What was behind Mr. Pancks on Little Dorrit's Hand

  • OK, ready for the grand reveal?
  • It turns out Pancks has discovered that Dorrit is actually... the heir to a huge unclaimed fortune! He can pay off his debts and get out of prison!
  • Arthur is totally floored and thanks Pancks over and over again. Yay! Little Dorrit can be free!
  • Pancks tells him how he figured it out. Apparently Pancks has a thing about names, and his hobby is genealogy. Or something. In any case, he stumbled on the unclaimed estate that rightfully belongs to Dorrit.
  • Doing all this research cost a ton of money. Some of it he's had to borrow from Casby, who is charging him an unheard-of 20 percent interest (almost as bad as MasterCard!). But still – the gamble paid off, since Pancks will obviously be paid back handsomely by Dorrit.
  • Arthur runs off to tell Little Dorrit, who almost passes out.
  • She can't imagine being rich herself, but then gets it together as soon as she starts imagining her father a rich man instead. So... we're guessing the whole self-sacrificing thing isn't really going to change with money.
  • They decide to tell Dorrit very carefully and slowly, so he doesn't keel over from the news.

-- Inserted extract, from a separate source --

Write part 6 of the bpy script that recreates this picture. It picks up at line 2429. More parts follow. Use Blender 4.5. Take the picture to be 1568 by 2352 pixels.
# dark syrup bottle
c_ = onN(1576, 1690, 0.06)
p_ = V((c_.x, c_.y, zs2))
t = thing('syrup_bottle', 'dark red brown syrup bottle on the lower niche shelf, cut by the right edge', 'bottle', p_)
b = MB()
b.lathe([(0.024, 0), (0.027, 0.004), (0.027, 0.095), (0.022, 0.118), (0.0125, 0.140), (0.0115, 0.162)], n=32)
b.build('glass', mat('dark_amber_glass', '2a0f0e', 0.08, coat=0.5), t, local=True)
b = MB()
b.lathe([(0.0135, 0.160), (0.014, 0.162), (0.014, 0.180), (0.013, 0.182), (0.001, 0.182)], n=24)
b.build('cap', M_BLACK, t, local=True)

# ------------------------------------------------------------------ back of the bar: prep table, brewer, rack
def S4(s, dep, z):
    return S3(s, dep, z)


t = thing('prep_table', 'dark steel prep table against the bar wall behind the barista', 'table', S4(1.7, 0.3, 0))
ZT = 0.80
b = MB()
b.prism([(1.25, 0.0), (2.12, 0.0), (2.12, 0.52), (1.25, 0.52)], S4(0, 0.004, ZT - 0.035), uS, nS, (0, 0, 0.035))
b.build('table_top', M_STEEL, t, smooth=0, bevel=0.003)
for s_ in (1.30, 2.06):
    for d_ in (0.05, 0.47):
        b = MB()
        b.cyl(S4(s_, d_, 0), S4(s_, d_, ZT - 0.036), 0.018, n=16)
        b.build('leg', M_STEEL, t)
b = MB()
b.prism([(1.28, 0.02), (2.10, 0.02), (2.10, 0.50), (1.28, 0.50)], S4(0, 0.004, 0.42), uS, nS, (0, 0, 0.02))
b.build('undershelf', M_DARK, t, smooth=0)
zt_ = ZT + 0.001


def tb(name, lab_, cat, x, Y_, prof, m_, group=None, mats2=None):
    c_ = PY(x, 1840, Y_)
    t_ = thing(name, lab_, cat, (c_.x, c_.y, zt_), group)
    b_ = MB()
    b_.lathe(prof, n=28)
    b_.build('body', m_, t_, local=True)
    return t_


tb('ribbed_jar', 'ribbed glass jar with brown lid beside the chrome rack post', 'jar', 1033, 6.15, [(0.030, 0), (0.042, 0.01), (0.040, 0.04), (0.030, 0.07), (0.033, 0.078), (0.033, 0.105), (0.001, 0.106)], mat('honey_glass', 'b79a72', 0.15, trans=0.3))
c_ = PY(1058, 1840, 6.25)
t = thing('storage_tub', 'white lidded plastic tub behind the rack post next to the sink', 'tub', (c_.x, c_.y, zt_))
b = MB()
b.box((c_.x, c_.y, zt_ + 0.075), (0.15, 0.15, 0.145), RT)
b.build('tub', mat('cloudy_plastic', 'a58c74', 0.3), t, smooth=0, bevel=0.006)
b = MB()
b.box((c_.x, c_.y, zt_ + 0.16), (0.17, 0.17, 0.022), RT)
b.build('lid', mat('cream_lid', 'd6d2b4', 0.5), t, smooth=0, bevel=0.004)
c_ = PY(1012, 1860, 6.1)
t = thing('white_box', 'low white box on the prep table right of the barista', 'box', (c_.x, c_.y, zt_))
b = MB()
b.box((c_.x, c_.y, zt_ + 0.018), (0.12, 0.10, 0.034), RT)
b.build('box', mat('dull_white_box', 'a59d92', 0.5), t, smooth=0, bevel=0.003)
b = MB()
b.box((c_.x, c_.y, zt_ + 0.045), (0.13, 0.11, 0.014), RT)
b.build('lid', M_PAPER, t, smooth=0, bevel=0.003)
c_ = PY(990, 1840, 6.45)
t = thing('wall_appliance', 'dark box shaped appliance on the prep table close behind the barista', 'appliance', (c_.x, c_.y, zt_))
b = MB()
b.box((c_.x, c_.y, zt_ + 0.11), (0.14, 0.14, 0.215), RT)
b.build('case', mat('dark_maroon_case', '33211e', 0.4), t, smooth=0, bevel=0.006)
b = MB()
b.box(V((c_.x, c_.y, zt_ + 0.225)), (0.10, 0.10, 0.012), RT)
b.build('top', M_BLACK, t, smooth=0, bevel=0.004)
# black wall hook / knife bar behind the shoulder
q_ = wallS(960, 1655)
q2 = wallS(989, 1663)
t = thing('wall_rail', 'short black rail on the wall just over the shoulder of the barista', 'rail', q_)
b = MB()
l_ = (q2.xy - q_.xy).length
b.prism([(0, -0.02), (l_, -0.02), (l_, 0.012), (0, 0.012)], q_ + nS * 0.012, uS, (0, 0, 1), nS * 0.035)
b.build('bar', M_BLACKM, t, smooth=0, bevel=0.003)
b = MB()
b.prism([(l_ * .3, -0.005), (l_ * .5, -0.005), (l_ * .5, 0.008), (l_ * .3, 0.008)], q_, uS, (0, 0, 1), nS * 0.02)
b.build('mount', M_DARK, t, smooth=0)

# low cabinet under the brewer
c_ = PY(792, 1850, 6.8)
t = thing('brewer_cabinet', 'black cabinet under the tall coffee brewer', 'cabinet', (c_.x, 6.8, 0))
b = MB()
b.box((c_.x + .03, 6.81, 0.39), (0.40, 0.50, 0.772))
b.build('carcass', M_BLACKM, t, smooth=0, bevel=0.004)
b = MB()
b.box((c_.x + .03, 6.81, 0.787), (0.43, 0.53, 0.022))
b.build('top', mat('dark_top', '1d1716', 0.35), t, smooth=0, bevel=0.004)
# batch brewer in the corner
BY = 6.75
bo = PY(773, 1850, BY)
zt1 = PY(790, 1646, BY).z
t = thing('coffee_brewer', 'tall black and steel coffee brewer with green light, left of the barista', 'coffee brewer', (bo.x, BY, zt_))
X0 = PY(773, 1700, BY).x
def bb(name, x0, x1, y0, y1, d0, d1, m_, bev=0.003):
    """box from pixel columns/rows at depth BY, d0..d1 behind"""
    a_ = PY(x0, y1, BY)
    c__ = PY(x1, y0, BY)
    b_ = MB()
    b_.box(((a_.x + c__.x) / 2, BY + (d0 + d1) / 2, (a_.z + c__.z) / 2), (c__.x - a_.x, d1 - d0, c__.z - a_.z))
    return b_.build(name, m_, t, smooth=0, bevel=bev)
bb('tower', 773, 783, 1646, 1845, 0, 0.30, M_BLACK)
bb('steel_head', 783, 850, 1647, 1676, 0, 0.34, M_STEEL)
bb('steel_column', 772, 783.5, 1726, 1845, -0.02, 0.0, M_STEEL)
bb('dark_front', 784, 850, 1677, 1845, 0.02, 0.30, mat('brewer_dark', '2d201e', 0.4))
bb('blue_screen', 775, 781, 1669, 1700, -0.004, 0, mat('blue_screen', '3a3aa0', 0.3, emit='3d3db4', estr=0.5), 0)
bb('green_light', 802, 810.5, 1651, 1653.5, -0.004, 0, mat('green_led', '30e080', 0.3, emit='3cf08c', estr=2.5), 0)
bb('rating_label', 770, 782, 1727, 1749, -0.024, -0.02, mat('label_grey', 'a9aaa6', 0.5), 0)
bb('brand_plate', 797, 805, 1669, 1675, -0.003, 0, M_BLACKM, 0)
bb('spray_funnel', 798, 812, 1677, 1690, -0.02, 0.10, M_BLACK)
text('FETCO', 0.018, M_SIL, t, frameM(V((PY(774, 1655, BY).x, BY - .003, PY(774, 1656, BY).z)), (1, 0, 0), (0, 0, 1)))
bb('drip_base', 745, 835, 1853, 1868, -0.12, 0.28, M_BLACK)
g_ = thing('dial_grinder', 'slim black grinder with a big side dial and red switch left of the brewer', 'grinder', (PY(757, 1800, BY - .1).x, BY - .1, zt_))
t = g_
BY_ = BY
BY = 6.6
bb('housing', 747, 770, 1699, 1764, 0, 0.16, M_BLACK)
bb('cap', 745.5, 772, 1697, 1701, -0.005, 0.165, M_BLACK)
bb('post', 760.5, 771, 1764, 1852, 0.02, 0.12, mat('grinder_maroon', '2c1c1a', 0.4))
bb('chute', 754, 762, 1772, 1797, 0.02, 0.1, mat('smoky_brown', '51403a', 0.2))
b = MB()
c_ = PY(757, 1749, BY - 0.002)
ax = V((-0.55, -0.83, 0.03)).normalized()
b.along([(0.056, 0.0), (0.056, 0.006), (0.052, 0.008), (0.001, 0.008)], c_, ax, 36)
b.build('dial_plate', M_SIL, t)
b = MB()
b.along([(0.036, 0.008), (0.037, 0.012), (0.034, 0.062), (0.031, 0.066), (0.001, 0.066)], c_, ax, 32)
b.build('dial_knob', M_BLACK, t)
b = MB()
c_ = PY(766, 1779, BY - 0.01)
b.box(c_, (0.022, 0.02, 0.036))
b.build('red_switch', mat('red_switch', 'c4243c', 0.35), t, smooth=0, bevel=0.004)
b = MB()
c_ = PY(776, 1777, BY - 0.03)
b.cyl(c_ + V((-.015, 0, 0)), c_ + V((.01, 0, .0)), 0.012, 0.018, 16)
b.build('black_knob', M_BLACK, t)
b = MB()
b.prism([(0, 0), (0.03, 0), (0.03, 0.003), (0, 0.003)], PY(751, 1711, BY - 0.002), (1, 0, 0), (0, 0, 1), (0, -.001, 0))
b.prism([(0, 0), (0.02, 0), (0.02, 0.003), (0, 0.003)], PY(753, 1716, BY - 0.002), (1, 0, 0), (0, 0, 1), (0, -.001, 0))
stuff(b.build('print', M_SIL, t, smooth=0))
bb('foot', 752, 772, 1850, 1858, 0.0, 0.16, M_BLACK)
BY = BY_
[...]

  • He is obviously completely amazed that he's now a free man and about to get a ton of money.
  • The first thing he does is announce really seriously that every single person who has ever given him any money will be paid back, and then some. The second thing is to send messengers for Fanny and his brother Frederick so that they immediately stop working – which is the first time he's ever acknowledged that they do any such thing.

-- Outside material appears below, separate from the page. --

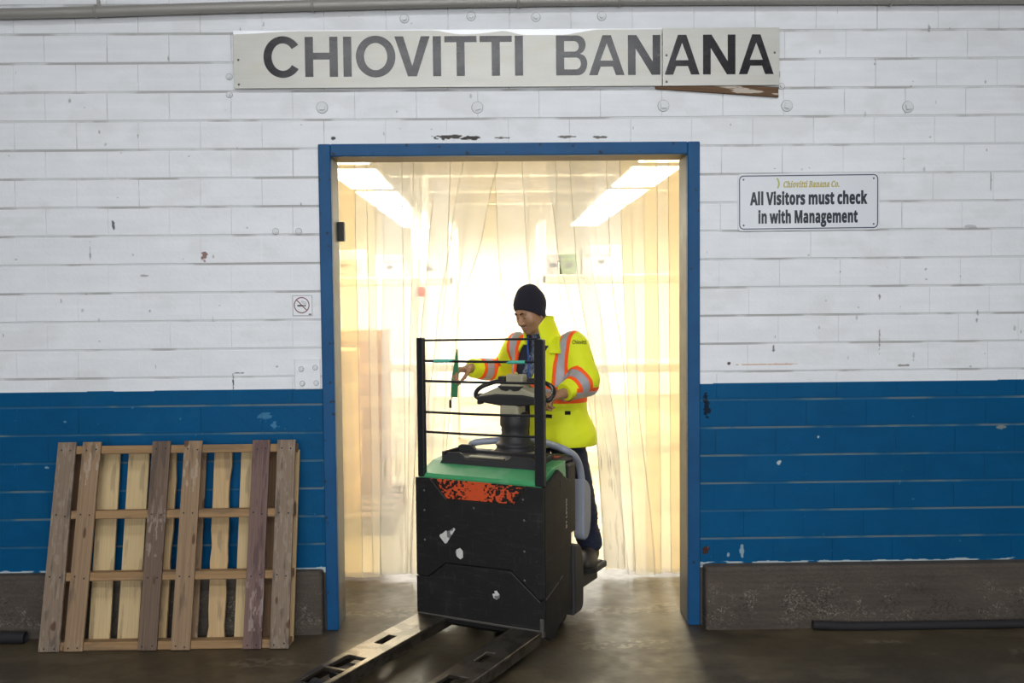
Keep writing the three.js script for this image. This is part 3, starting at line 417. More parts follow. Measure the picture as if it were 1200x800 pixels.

  • But just we're all kind of moved that he is immediately becoming generous and thoughtful, Dorrit becomes totally preoccupied with how he can get permission for all the prisoners to watch him leave the prison in a carriage, since "would be a Sight for them" (1.35.86). Aw, isn't that nice.
  • Finally, overwhelmed by all the excitement, Dorrit goes to sleep.
  • Little Dorrit tells Arthur that it seems kinds of unfair that he has to pay his debts both in money and in prison time.
  • Arthur is sort of charmed that she is so sweet and naïve.